Why does my cake sink?

sunken-cake

Have you been asking yourself the same question?

Recently we have had a few discussions over on our Facebook page about the reason for sinking cakes so I thought I’d whip together a blog on some tricks and tips to stop your cake from sinking and avoid that horrible deflated feeling!

So…. Why Does My Cake Sink?

Cakes can sink for a number of reasons but there’s 5 main ones that I’m going to mention in today’s blog so let’s get started.

Too Much Baking Powder

Raising agent, believe it or not, can have a counter productive effect if too much is added. Adding too much to your cake mix can often bring your cake crashing down and looking rather sorry for itself.

Top things to remember:

  • You should never add baking powder as well as self raising flour… self raising flour already has the raising agent in it and adding more can cause the cake to sink.
  • An average basic ratio from plain flour to baking powder is 120g of flour to 1.5 tsp of baking powder. Once you know the basic ratio then you can often tell if there’s just been a miss type on the recipe.

 

Old Baking Powder

Old baking powder can hang around the cupboard and sometimes we find we have several in there at a time. Fresh baking powder is important to encourage your cake to rise the way it should, not doing a quick test before using it can be a costly expense and result in the need to start all over again!

Top things to remember:

  • Check the dates on your baking powder it often only works for 6-12 months.
  • Do The Test: Add 1tsp of baking powder to 110 ml of hot water. This should result in the water fizzing & bubbling rapidly, if this does nothing to the water or only a small reaction occurs you need to chuck out that baking powder and take a trip to the shops!

 

Temperature

The temperature of your oven and cake mix all make a difference. Ensure your cake isn’t a flop by following some simple rules when baking your cake. It’s well worth investing in an external oven thermometer to make sure the collaboration of your oven is correct and you are making sure your oven is hot enough.

Top things to remember:

  • Preheat your oven well before putting your cake in.
  • Ingredients are recommended to be at room temperature.
  • Read the thermometer not the oven dial to give you a true reading of temperature.

 

Over Beating

One of the most common causes of cakes sinking is due to over beating. With so many fantastic facilities to help us bake better such as the Kitchen Aid, it can often actually cause more harm than good on some occasions if we don’t use them correctly. When creaming sugar and butter we are required to mix until light and fluffy, however when you add your flour this should be gently folded in on a low speed or by hand to allow air to get in to the mixture. Over mixing the cake batter can not only cause the cake to sink but can create a greasy, heavy cake.

Top things to remember:

  • Beat on a high speed only before adding the flour.
  • Once the flour has been added fold the mix together by hand or on low speed.
  • Once combined do not continue to mix.

 

Timing

It’s all about the timing… juggling the cake making and the kids run to school can be a challenge, no matter how rushed you are put aside the right amount of time for your baking as leaving your cake mixed on the side for hours can cause disaster when it comes down to baking. 20-30 minutes between baking cakes is fine however don’t leave your cake mix out longer than that or in the fridge, every minute longer you leave it more air is released from the cake mix causing the cake to sink in on itself in the oven.

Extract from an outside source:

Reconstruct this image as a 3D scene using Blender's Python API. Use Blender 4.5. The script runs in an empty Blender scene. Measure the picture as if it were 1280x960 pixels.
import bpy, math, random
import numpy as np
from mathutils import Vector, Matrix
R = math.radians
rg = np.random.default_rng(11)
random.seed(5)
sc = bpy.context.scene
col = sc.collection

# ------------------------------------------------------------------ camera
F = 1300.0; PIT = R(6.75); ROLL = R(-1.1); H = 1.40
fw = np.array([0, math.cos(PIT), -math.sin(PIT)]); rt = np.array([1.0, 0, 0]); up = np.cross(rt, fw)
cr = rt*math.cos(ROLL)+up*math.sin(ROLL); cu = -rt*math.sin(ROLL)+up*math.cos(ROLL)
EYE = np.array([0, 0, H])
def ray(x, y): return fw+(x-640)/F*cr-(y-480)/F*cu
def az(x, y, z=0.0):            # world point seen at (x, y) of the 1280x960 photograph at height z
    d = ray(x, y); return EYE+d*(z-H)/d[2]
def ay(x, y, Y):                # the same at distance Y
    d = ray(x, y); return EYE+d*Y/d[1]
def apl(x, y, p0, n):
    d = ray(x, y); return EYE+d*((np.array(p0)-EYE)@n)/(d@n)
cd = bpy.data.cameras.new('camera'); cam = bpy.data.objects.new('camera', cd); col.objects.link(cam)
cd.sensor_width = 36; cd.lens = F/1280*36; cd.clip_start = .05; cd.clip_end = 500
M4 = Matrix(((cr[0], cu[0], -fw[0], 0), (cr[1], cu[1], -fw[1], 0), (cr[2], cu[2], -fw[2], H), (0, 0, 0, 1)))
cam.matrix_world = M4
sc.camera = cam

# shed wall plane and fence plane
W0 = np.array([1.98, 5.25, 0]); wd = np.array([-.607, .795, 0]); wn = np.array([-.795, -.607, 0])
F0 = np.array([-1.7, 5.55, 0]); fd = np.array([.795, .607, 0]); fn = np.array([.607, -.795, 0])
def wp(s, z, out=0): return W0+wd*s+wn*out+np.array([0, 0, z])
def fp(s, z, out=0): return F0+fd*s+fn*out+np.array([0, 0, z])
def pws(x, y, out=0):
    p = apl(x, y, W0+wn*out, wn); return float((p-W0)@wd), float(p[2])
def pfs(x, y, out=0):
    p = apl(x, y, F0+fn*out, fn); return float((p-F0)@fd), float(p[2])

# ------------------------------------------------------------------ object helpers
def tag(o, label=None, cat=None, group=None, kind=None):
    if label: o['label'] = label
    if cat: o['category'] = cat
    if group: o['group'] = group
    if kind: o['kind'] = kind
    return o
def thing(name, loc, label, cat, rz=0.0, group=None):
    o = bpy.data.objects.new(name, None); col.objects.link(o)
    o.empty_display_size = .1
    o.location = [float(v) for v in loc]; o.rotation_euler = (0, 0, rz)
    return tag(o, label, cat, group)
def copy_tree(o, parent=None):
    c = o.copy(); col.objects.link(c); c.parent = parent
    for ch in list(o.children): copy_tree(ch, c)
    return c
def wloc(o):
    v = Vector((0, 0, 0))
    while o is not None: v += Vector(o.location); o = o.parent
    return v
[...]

This happens because when you mix your wet & dry ingredients together the ingredients create a chemical reaction with the rising agent, this reaction is suppose to take place in the oven in the baking process but if left out it happens on the side of your kitchen counter without the heat it needs to encourage it to rise and stay light and fluffy!

Time the cake well for cooking, when you have reached the time your cake has stated for cooking time then you can use a metal skewer to nip into the cake to check it’s fully cooked. This should be a quick process and if not cooked quickly shut that oven door! Letting cool air in can also cause the cake to sink…. it’s a minefield!

Top things to remember:

  • Don’t leave cake batter on the side for longer than 20-30 minutes before baking.
  • The quicker you bake, the better! Once mixed the chemical reaction begins so get it in the oven.
  • Opening the oven door prematurely can cause the cake to sink. Check the cake quickly with a skewer.

 

Skewer Test

Use a skewer to insert into the centre of the cake, take straight out & close the door ASAP.

  • A clean Skewer indicates the cake is fully cooked.
  • Mix or wet crumbs on the skewer means it needs longer.

 

Other things can make a difference to your cake results such as altitude, heat and humidity too. If you’ve moved to a much warmer country or you are baking at a higher altitude you may need to do some tinkering with your recipe. I hope that this blog helps you and thanks for taking the time to stop by and read it.